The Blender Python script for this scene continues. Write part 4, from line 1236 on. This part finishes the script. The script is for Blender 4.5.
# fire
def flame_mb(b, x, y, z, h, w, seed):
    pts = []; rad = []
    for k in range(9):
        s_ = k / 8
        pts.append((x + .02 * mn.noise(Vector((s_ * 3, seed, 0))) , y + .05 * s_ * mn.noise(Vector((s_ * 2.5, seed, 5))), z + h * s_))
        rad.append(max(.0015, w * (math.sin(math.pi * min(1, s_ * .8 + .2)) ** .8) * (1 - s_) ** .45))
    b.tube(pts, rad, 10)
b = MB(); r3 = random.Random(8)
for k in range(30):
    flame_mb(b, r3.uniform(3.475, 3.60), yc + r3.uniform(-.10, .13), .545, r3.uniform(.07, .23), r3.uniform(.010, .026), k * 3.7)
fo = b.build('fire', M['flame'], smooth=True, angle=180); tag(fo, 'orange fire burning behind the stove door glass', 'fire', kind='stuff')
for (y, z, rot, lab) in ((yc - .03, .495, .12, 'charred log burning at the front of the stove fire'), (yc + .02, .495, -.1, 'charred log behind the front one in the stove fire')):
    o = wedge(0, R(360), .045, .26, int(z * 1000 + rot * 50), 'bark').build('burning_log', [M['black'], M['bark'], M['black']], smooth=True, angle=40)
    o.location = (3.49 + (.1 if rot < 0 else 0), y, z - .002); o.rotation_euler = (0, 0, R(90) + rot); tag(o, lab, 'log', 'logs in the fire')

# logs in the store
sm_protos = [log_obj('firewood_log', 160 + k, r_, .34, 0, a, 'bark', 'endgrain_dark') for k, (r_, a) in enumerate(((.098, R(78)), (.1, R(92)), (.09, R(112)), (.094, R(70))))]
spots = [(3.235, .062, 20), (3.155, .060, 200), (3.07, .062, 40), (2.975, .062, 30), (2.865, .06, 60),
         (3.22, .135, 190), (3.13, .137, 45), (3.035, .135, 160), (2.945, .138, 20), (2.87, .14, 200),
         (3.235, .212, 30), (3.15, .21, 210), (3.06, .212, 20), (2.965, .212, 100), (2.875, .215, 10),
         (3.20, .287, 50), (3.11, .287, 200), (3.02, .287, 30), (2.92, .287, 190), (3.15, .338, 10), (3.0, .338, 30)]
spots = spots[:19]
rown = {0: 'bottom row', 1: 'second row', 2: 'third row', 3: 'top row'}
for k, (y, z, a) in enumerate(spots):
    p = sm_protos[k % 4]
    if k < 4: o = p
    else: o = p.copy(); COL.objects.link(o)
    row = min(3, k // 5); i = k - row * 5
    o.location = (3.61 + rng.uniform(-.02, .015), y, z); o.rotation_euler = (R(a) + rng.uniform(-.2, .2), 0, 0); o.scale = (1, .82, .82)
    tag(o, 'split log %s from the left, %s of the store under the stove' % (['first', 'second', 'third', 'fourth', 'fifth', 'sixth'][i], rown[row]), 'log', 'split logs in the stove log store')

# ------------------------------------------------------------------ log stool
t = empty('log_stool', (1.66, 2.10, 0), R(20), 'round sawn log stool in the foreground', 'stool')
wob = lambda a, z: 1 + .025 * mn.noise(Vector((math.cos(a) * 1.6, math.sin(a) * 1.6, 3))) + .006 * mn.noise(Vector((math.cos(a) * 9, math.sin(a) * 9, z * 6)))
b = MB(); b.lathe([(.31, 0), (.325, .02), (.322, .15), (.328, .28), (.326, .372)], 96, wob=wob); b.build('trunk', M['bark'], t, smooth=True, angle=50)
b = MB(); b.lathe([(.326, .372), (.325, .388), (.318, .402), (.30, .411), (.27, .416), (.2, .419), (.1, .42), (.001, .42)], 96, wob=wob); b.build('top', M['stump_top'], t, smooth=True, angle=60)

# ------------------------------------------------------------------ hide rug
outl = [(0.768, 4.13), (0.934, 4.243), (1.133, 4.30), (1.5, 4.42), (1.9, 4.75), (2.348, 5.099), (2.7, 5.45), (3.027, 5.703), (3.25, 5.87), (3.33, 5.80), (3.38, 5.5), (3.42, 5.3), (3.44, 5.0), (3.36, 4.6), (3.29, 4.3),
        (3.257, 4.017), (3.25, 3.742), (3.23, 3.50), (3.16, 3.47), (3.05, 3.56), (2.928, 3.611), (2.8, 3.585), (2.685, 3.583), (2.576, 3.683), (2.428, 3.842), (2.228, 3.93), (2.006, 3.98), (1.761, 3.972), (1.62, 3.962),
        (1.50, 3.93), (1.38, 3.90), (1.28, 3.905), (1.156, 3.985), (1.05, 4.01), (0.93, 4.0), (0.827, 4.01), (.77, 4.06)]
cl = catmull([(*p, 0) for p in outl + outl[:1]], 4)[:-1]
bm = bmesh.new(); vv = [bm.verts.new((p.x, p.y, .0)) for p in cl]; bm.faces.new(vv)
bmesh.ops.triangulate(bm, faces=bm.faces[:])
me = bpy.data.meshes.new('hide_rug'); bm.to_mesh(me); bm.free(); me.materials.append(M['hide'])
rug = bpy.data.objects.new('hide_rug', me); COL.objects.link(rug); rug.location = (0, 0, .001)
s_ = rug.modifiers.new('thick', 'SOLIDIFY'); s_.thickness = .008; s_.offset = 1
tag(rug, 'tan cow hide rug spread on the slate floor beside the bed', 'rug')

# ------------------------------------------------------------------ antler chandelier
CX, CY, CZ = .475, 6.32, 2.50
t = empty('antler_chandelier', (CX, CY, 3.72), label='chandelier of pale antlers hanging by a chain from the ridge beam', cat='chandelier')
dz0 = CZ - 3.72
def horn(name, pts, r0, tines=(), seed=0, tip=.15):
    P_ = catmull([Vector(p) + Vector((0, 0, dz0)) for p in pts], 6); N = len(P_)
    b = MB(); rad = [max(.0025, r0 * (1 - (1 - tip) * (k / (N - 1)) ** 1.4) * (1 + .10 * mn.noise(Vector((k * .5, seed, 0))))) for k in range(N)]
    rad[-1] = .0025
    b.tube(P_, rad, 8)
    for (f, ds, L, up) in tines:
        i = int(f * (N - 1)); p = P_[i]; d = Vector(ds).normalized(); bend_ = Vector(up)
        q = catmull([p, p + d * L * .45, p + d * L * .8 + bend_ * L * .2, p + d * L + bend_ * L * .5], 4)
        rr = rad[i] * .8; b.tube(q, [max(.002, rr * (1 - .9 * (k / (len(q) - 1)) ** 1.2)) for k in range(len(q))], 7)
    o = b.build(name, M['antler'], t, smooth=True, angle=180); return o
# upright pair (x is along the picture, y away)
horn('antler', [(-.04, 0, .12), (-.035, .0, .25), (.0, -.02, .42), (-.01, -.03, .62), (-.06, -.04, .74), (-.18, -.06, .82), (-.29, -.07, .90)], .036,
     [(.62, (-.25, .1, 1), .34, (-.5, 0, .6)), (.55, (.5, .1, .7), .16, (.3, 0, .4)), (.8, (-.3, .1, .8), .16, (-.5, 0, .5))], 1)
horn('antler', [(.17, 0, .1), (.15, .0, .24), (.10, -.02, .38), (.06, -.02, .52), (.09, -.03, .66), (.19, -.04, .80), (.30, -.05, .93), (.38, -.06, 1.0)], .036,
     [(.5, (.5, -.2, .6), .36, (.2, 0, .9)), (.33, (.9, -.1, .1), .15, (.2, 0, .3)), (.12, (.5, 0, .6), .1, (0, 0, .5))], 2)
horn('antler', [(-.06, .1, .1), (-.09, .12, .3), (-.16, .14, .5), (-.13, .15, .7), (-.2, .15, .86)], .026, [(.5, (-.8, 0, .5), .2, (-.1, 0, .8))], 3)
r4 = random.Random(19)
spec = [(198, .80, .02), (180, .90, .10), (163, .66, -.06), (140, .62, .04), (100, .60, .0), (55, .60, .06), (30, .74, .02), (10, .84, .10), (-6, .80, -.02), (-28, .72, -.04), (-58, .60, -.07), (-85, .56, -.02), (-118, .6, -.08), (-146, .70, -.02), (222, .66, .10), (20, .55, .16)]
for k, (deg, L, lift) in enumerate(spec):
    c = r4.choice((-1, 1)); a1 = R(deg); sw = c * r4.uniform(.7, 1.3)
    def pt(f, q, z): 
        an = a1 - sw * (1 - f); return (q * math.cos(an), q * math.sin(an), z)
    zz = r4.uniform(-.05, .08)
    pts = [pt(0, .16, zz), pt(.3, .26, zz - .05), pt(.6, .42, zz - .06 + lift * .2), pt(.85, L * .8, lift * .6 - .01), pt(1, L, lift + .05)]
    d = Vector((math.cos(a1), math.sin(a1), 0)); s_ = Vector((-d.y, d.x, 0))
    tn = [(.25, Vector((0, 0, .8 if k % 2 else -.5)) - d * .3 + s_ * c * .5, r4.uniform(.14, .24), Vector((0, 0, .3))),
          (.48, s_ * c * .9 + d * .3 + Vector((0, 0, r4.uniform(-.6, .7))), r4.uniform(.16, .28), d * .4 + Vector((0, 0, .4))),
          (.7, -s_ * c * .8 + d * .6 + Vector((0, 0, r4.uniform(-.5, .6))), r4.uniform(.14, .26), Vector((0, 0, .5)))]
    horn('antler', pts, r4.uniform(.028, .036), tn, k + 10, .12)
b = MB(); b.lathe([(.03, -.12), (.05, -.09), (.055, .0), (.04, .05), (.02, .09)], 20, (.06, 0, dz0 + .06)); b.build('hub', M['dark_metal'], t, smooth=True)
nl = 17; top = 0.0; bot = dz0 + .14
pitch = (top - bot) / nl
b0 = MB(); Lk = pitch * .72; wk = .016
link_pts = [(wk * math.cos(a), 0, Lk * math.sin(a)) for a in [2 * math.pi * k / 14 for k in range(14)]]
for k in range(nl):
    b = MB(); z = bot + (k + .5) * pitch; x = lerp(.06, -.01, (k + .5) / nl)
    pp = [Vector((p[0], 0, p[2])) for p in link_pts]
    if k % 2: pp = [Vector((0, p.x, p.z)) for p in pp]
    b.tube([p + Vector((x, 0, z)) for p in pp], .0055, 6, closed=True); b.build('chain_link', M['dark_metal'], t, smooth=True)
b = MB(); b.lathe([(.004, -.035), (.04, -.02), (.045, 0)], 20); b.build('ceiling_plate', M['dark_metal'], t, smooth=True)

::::

### Task requirements:
Please give an exact restatement of only the lines from the beginning of the material above to the line with "o.location = (3.49", inclusive.

### Reply:
The Blender Python script for this scene continues. Write part 4, from line 1236 on. This part finishes the script. The script is for Blender 4.5.
# fire
def flame_mb(b, x, y, z, h, w, seed):
    pts = []; rad = []
    for k in range(9):
        s_ = k / 8
        pts.append((x + .02 * mn.noise(Vector((s_ * 3, seed, 0))) , y + .05 * s_ * mn.noise(Vector((s_ * 2.5, seed, 5))), z + h * s_))
        rad.append(max(.0015, w * (math.sin(math.pi * min(1, s_ * .8 + .2)) ** .8) * (1 - s_) ** .45))
    b.tube(pts, rad, 10)
b = MB(); r3 = random.Random(8)
for k in range(30):
    flame_mb(b, r3.uniform(3.475, 3.60), yc + r3.uniform(-.10, .13), .545, r3.uniform(.07, .23), r3.uniform(.010, .026), k * 3.7)
fo = b.build('fire', M['flame'], smooth=True, angle=180); tag(fo, 'orange fire burning behind the stove door glass', 'fire', kind='stuff')
for (y, z, rot, lab) in ((yc - .03, .495, .12, 'charred log burning at the front of the stove fire'), (yc + .02, .495, -.1, 'charred log behind the front one in the stove fire')):
    o = wedge(0, R(360), .045, .26, int(z * 1000 + rot * 50), 'bark').build('burning_log', [M['black'], M['bark'], M['black']], smooth=True, angle=40)
    o.location = (3.49 + (.1 if rot < 0 else 0), y, z - .002); o.rotation_euler = (0, 0, R(90) + rot); tag(o, lab, 'log', 'logs in the fire')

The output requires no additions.